Görülmektedir ki, Nevruz şiiriyle, musikisiyle inanç dünyasıyla yüzyıllardan beri Türk'ün hayatının bir parçası olageldi.

"Nevrûzun bir bayram olarak kutlanmasıyla birlikte edebiyatta, musikide ve sarayda da yeni bazı adetlerin meydana gelmeye başladığı görülür. Bu adetleri edebiyatta "Nevrûziye", musikide "Nevrûz Makamı", eczacılıkta "Nevrûziye Macunları", saray adetlerinde "Nevrûziye Pişkesi" olmak üzere gruplandırabiliriz."

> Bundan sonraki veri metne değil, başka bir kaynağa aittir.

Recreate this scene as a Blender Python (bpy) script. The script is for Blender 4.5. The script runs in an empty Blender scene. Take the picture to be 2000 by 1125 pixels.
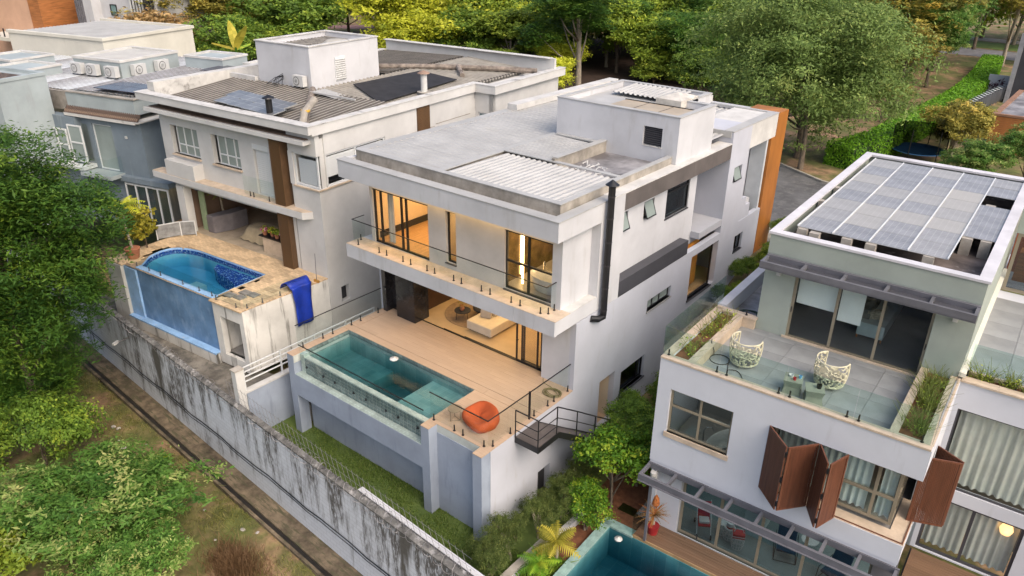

Türk musikisinin en eski mürekkep makamlarından biri de Nevruz adını taşıyor. Yedi yüzyıldan fazla bir maziye sahip olduğunu da biliyoruz. 

Divan edebiyatı şairleri, dini bayramlarda olduğu gibi, Nevruz'da da bahşiş almak için büyüklere kaside sunarlardı. Bunlara "Nevruziyye" denirdi. 

Bu nevruziyelerde baharın gelişi, bütün cihanın tazelenip, yeşilliklerle süslenişi, çiçeklerle bezenişi, adeta yeniden dirilişi, bahar eğlenceleri anlatılmıştı.